Dalla crisi di questo modello è poi emersa una diversa soluzione che ha caratterizzato la seconda fase – di norma definita neoliberista –, i cui tratti hanno iniziato a stabilizzarsi a partire dagli anni ottanta. Il neoliberismo ha trovato in Margaret Thatcher e in Ronald Reagan i propri paladini politici e nella caduta del Muro di Berlino l’evento storico fondativo. In realtà, con le categorie di questo libro, quella alle nostre spalle è stata la stagione dello scambio finanziario-consumerista. “Finanziario”, in ragione della centralità del processo di finanziarizzazione, ovvero degli effetti della deregolamentazione e della ingegnerizzazione finanziaria che hanno reso possibile la massiccia estensione delle possibilità di accesso al credito e dunque all’indebitamento. “Consumerista”, per via della centralità del consumo come fonte del benessere e dell’identità, oltre che della crescita economica.
La crisi del 2008 ha spezzato gli equilibri di quest’ultimo scambio. A quasi dieci anni di distanza è ormai evidente che, nonostante gli sforzi di rimettere in azione il modello, il cambiamento delle condizioni storiche è tale da rendere irreversibile la sua crisi. La terza fase è quella che ci aspetta e che nascerà dalla risposta che sapremo dare alla crisi in corso. L’instabilità nella quale viviamo da anni spinge verso la creazione di nuovi assetti che si consolideranno solo nel momento in cui saranno tratteggiati i termini di un nuovo scambio sociale.

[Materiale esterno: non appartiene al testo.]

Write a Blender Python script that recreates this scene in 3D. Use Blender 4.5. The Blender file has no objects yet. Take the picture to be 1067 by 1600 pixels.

Non esiste una sola via d’uscita. Come in tutte le fasi di passaggio, le dinamiche in atto sono necessariamente ancora incerte. Per questo, nella seconda parte, cercherò di dare conto delle piste principali che vanno emergendo, e prenderò posizione a favore di quello che chiamo “scambio sostenibile-contributivo”, orientato a ricostruire su basi nuove la relazione tra economia e società.
L’idea di fondo è che siamo ancora in tempo per pensare un esito positivo, una soluzione che non si limiti a riportarci al 2007 – cosa che, oltre a non essere possibile, non è nemmeno desiderabile – ma che riesca a proiettarci al 2020, o meglio al 2025, in un mondo anche solo di poco migliore di quello in cui abbiamo vissuto. Immaginare un nuovo scambio sociale vuol dire rispondere, da un lato, alla domanda che chiede cosa potrebbe significare “crescita” nelle economie avanzate, in particolare passando per una ridefinizione della nozione di valore e della sua misurazione; dall’altro, significa individuare quali politiche governative potrebbero abilitare i diversi gruppi sociali a nuove forme di partecipazione, contribuzione e riconoscimento.